Exercise objective: Transcribe the whole listing without a single picture.

Source data:
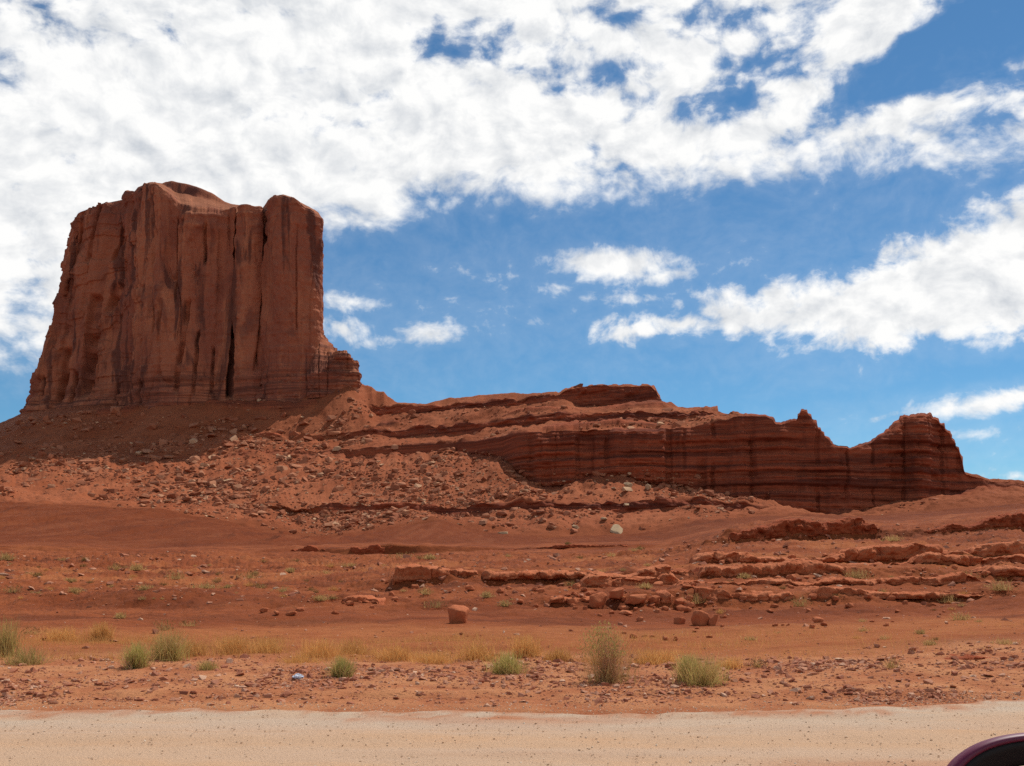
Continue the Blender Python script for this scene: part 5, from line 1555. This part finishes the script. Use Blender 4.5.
def ringmesh(name, rings, mat, parent, cap_first=False, cap_last=False):
    k = len(rings[0])
    V_ = [Vector(q) + mc for r_ in rings for q in r_]
    F_ = [(a * k + i, a * k + (i + 1) % k, (a + 1) * k + (i + 1) % k, (a + 1) * k + i) for a in range(len(rings) - 1) for i in range(k)]
    me = bpy.data.meshes.new(name)
    if cap_last:
        F_.append(tuple(range((len(rings) - 1) * k, len(rings) * k)))
    if cap_first:
        F_.append(tuple(range(k - 1, -1, -1)))
    me.from_pydata([tuple(v_) for v_ in V_], [], F_)
    me.materials.append(mat)
    for q in me.polygons:
        q.use_smooth = len(q.vertices) == 4
    o = bpy.data.objects.new(name, me)
    COL.objects.link(o)
    if parent is car:
        local(o, car)
    return o


AX, AZ, SN, TL = 124 / F * MD, 95 / F * MD, 2.8, 0.0
sh = lambda k_, y_: superring(AX * k_, AZ * k_, SN, y_)
shell = ringmesh('mirror_shell', [sh(0.915, 0.012), sh(0.925, 0.0), sh(0.965, -0.005), sh(0.995, 0.0), sh(1.0, 0.005), sh(0.965, 0.015), sh(0.86, 0.04), sh(0.70, 0.07), sh(0.45, 0.095), sh(0.2, 0.105)], m_car, car, False, True)


def sub(o, par):
    """o becomes a sub-part of par without moving"""
    o.parent = par
    return o


bez = sub(ringmesh('mirror_bezel', [sh(0.925, 0.003), sh(0.90, 0.0), sh(0.82, 0.004), sh(0.72, 0.010), sh(0.64, 0.012), sh(0.63, 0.016)], m_blk, None, False, True), shell)
gls = sub(ringmesh('mirror_glass', [sh(0.642, 0.0112), sh(0.40, 0.0114)], m_gls, None, False, True), shell)


def box(name, c_, s_, mat, bev=0.02, rot=(0, 0, 0)):
    bm = bmesh.new()
    bmesh.ops.create_cube(bm, size=1)
    for v_ in bm.verts:
        v_.co = Vector((v_.co.x * s_[0], v_.co.y * s_[1], v_.co.z * s_[2]))
    bmesh.ops.bevel(bm, geom=bm.edges[:], offset=bev, segments=3, affect='EDGES', profile=0.6)
    me = bpy.data.meshes.new(name)
    bmesh.ops.rotate(bm, verts=bm.verts, cent=(0, 0, 0), matrix=Matrix.Rotation(rot[2], 3, 'Z') @ Matrix.Rotation(rot[0], 3, 'X'))
    bmesh.ops.translate(bm, verts=bm.verts, vec=c_)
    bm.to_mesh(me); bm.free()
    me.materials.append(mat)
    o = bpy.data.objects.new(name, me)
    COL.objects.link(o)
    return local(o, car)


box('door', (0.15, 0.56, 0.84), (1.25, 0.10, 0.90), m_car, 0.04)
box('fender', (1.32, 0.56, 0.80), (1.05, 0.10, 0.70), m_car, 0.04)
box('mirror_arm', (mc.x - 0.03, 0.72, mc.z - 0.10), (0.07, 0.28, 0.05), m_blk, 0.015)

Result below:
Continue the Blender Python script for this scene: part 5, from line 1555. This part finishes the script. Use Blender 4.5.
def ringmesh(name, rings, mat, parent, cap_first=False, cap_last=False):
    k = len(rings[0])
    V_ = [Vector(q) + mc for r_ in rings for q in r_]
    F_ = [(a * k + i, a * k + (i + 1) % k, (a + 1) * k + (i + 1) % k, (a + 1) * k + i) for a in range(len(rings) - 1) for i in range(k)]
    me = bpy.data.meshes.new(name)
    if cap_last:
        F_.append(tuple(range((len(rings) - 1) * k, len(rings) * k)))
    if cap_first:
        F_.append(tuple(range(k - 1, -1, -1)))
    me.from_pydata([tuple(v_) for v_ in V_], [], F_)
    me.materials.append(mat)
    for q in me.polygons:
        q.use_smooth = len(q.vertices) == 4
    o = bpy.data.objects.new(name, me)
    COL.objects.link(o)
    if parent is car:
        local(o, car)
    return o


AX, AZ, SN, TL = 124 / F * MD, 95 / F * MD, 2.8, 0.0
sh = lambda k_, y_: superring(AX * k_, AZ * k_, SN, y_)
shell = ringmesh('mirror_shell', [sh(0.915, 0.012), sh(0.925, 0.0), sh(0.965, -0.005), sh(0.995, 0.0), sh(1.0, 0.005), sh(0.965, 0.015), sh(0.86, 0.04), sh(0.70, 0.07), sh(0.45, 0.095), sh(0.2, 0.105)], m_car, car, False, True)


def sub(o, par):
    """o becomes a sub-part of par without moving"""
    o.parent = par
    return o


bez = sub(ringmesh('mirror_bezel', [sh(0.925, 0.003), sh(0.90, 0.0), sh(0.82, 0.004), sh(0.72, 0.010), sh(0.64, 0.012), sh(0.63, 0.016)], m_blk, None, False, True), shell)
gls = sub(ringmesh('mirror_glass', [sh(0.642, 0.0112), sh(0.40, 0.0114)], m_gls, None, False, True), shell)


def box(name, c_, s_, mat, bev=0.02, rot=(0, 0, 0)):
    bm = bmesh.new()
    bmesh.ops.create_cube(bm, size=1)
    for v_ in bm.verts:
        v_.co = Vector((v_.co.x * s_[0], v_.co.y * s_[1], v_.co.z * s_[2]))
    bmesh.ops.bevel(bm, geom=bm.edges[:], offset=bev, segments=3, affect='EDGES', profile=0.6)
    me = bpy.data.meshes.new(name)
    bmesh.ops.rotate(bm, verts=bm.verts, cent=(0, 0, 0), matrix=Matrix.Rotation(rot[2], 3, 'Z') @ Matrix.Rotation(rot[0], 3, 'X'))
    bmesh.ops.translate(bm, verts=bm.verts, vec=c_)
    bm.to_mesh(me); bm.free()
    me.materials.append(mat)
    o = bpy.data.objects.new(name, me)
    COL.objects.link(o)
    return local(o, car)


box('door', (0.15, 0.56, 0.84), (1.25, 0.10, 0.90), m_car, 0.04)
box('fender', (1.32, 0.56, 0.80), (1.05, 0.10, 0.70), m_car, 0.04)
box('mirror_arm', (mc.x - 0.03, 0.72, mc.z - 0.10), (0.07, 0.28, 0.05), m_blk, 0.015)